* Given request
The data below should be printed in full, exactly, and without any of its images.

* Collected material
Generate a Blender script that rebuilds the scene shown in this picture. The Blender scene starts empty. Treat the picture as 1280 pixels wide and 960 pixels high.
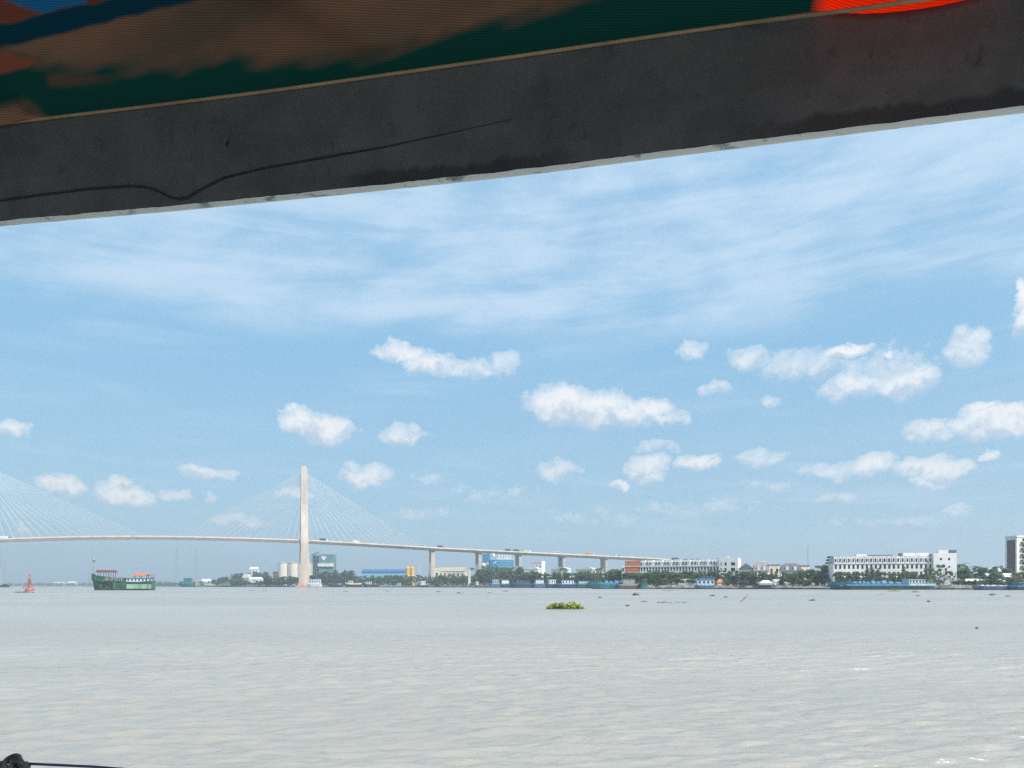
import bpy, math, random
import numpy as np
R = math.radians
random.seed(7)
rng = np.random.default_rng(11)
scene = bpy.context.scene
COL = scene.collection

# ------------------------------------------------------------------ camera, light, exposure
EYE, F, HZ = 2.0, 930.0, 732.0         # eye height over the river; focal length and horizon row for a 1280 wide frame
cam_d = bpy.data.cameras.new('camera')
cam_d.sensor_width = 36.0
cam_d.lens = F / 1280 * 36
cam_d.shift_y = (HZ - 480) / 1280
cam_d.clip_start, cam_d.clip_end = 0.02, 30000
cam = bpy.data.objects.new('camera', cam_d)
COL.objects.link(cam)
cam.location = (0, 0, EYE)
cam.rotation_euler = (R(90), 0, 0)
scene.camera = cam

SUN = np.array([0.56, -0.47, 0.77]); SUN = SUN / np.linalg.norm(SUN)
sun_el = math.asin(SUN[2]); sun_az = math.atan2(SUN[0], SUN[1])
sd = bpy.data.lights.new('sun', 'SUN')
sd.energy = 4.2; sd.angle = R(0.5); sd.color = (1.0, 0.955, 0.885)
so = bpy.data.objects.new('sun', sd); COL.objects.link(so)
so.rotation_euler = (math.pi / 2 - sun_el, 0, math.atan2(SUN[1], SUN[0]) + math.pi / 2)
so.location = (20, -20, 60)

scene.view_settings.view_transform = 'Standard'
scene.view_settings.look = 'None'
scene.view_settings.exposure = 0.55
scene.view_settings.gamma = 1.0
scene.view_settings.use_curve_mapping = False
cy = scene.cycles
cy.max_bounces = 8; cy.diffuse_bounces = 6; cy.glossy_bounces = 3; cy.transmission_bounces = 4
cy.volume_bounces = 0; cy.transparent_max_bounces = 4
cy.caustics_reflective = False; cy.caustics_refractive = False
cy.sample_clamp_indirect = 4.0
cy.use_denoising = False
try:
    cy.denoiser = 'OPENIMAGEDENOISE'; cy.denoising_input_passes = 'RGB_ALBEDO_NORMAL'; cy.denoising_prefilter = 'ACCURATE'
except Exception:
    pass


class NT:
    """tiny helper for node trees"""
    def __init__(s, tree): s.t = tree; s.n = tree.nodes; s.l = tree.links
    def new(s, typ, **kw):
        n = s.n.new(typ)
        for k, v in kw.items(): setattr(n, k, v)
        return n
    def put(s, sock, v):
        if isinstance(v, bpy.types.NodeSocket): s.l.new(v, sock)
        elif v is not None: sock.default_value = v
    def math(s, op, a, b=None, c=None, clamp=False):
        n = s.new('ShaderNodeMath', operation=op, use_clamp=clamp)
        for i, v in enumerate((a, b, c)):
            if v is not None: s.put(n.inputs[i], v)
        return n.outputs[0]
    def vmath(s, op, a, b=None, scale=None):
        n = s.new('ShaderNodeVectorMath', operation=op)
        s.put(n.inputs[0], a)
        if b is not None: s.put(n.inputs[1], b)
        if scale is not None: s.put(n.inputs['Scale'], scale)
        return n.outputs['Value'] if op in ('DOT_PRODUCT', 'LENGTH') else n.outputs[0]
    def comb(s, x, y, z=0.0):
        n = s.new('ShaderNodeCombineXYZ')
        for i, v in enumerate((x, y, z)): s.put(n.inputs[i], v)
        return n.outputs[0]
    def noise(s, vec, scale, detail=4.0, rough=0.55, dist=0.0):
        n = s.new('ShaderNodeTexNoise')
        if vec is not None: s.put(n.inputs['Vector'], vec)
        n.inputs['Scale'].default_value = scale; n.inputs['Detail'].default_value = detail
        n.inputs['Roughness'].default_value = rough; n.inputs['Distortion'].default_value = dist
        return n.outputs[0]
    def mix(s, fac, a, b, mode='MIX'):
        n = s.new('ShaderNodeMix', data_type='RGBA', blend_type=mode)
        s.put(n.inputs[0], fac)
        for sock, v in ((n.inputs[6], a), (n.inputs[7], b)):
            if isinstance(v, (tuple, list)) and len(v) == 3: v = (*v, 1)
            s.put(sock, v)
        return n.outputs[2]
    def smooth(s, v, lo, hi, a=0.0, b=1.0):
        n = s.new('ShaderNodeMapRange', interpolation_type='SMOOTHSTEP')
        s.put(n.inputs[0], v)
        for i, x in enumerate((lo, hi, a, b)): n.inputs[i + 1].default_value = x
        return n.outputs[0]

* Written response
Generate a Blender script that rebuilds the scene shown in this picture. The Blender scene starts empty. Treat the picture as 1280 pixels wide and 960 pixels high.
import bpy, math, random
import numpy as np
R = math.radians
random.seed(7)
rng = np.random.default_rng(11)
scene = bpy.context.scene
COL = scene.collection

# ------------------------------------------------------------------ camera, light, exposure
EYE, F, HZ = 2.0, 930.0, 732.0         # eye height over the river; focal length and horizon row for a 1280 wide frame
cam_d = bpy.data.cameras.new('camera')
cam_d.sensor_width = 36.0
cam_d.lens = F / 1280 * 36
cam_d.shift_y = (HZ - 480) / 1280
cam_d.clip_start, cam_d.clip_end = 0.02, 30000
cam = bpy.data.objects.new('camera', cam_d)
COL.objects.link(cam)
cam.location = (0, 0, EYE)
cam.rotation_euler = (R(90), 0, 0)
scene.camera = cam

SUN = np.array([0.56, -0.47, 0.77]); SUN = SUN / np.linalg.norm(SUN)
sun_el = math.asin(SUN[2]); sun_az = math.atan2(SUN[0], SUN[1])
sd = bpy.data.lights.new('sun', 'SUN')
sd.energy = 4.2; sd.angle = R(0.5); sd.color = (1.0, 0.955, 0.885)
so = bpy.data.objects.new('sun', sd); COL.objects.link(so)
so.rotation_euler = (math.pi / 2 - sun_el, 0, math.atan2(SUN[1], SUN[0]) + math.pi / 2)
so.location = (20, -20, 60)

scene.view_settings.view_transform = 'Standard'
scene.view_settings.look = 'None'
scene.view_settings.exposure = 0.55
scene.view_settings.gamma = 1.0
scene.view_settings.use_curve_mapping = False
cy = scene.cycles
cy.max_bounces = 8; cy.diffuse_bounces = 6; cy.glossy_bounces = 3; cy.transmission_bounces = 4
cy.volume_bounces = 0; cy.transparent_max_bounces = 4
cy.caustics_reflective = False; cy.caustics_refractive = False
cy.sample_clamp_indirect = 4.0
cy.use_denoising = False
try:
    cy.denoiser = 'OPENIMAGEDENOISE'; cy.denoising_input_passes = 'RGB_ALBEDO_NORMAL'; cy.denoising_prefilter = 'ACCURATE'
except Exception:
    pass


class NT:
    """tiny helper for node trees"""
    def __init__(s, tree): s.t = tree; s.n = tree.nodes; s.l = tree.links
    def new(s, typ, **kw):
        n = s.n.new(typ)
        for k, v in kw.items(): setattr(n, k, v)
        return n
    def put(s, sock, v):
        if isinstance(v, bpy.types.NodeSocket): s.l.new(v, sock)
        elif v is not None: sock.default_value = v
    def math(s, op, a, b=None, c=None, clamp=False):
        n = s.new('ShaderNodeMath', operation=op, use_clamp=clamp)
        for i, v in enumerate((a, b, c)):
            if v is not None: s.put(n.inputs[i], v)
        return n.outputs[0]
    def vmath(s, op, a, b=None, scale=None):
        n = s.new('ShaderNodeVectorMath', operation=op)
        s.put(n.inputs[0], a)
        if b is not None: s.put(n.inputs[1], b)
        if scale is not None: s.put(n.inputs['Scale'], scale)
        return n.outputs['Value'] if op in ('DOT_PRODUCT', 'LENGTH') else n.outputs[0]
    def comb(s, x, y, z=0.0):
        n = s.new('ShaderNodeCombineXYZ')
        for i, v in enumerate((x, y, z)): s.put(n.inputs[i], v)
        return n.outputs[0]
    def noise(s, vec, scale, detail=4.0, rough=0.55, dist=0.0):
        n = s.new('ShaderNodeTexNoise')
        if vec is not None: s.put(n.inputs['Vector'], vec)
        n.inputs['Scale'].default_value = scale; n.inputs['Detail'].default_value = detail
        n.inputs['Roughness'].default_value = rough; n.inputs['Distortion'].default_value = dist
        return n.outputs[0]
    def mix(s, fac, a, b, mode='MIX'):
        n = s.new('ShaderNodeMix', data_type='RGBA', blend_type=mode)
        s.put(n.inputs[0], fac)
        for sock, v in ((n.inputs[6], a), (n.inputs[7], b)):
            if isinstance(v, (tuple, list)) and len(v) == 3: v = (*v, 1)
            s.put(sock, v)
        return n.outputs[2]
    def smooth(s, v, lo, hi, a=0.0, b=1.0):
        n = s.new('ShaderNodeMapRange', interpolation_type='SMOOTHSTEP')
        s.put(n.inputs[0], v)
        for i, x in enumerate((lo, hi, a, b)): n.inputs[i + 1].default_value = x
        return n.outputs[0]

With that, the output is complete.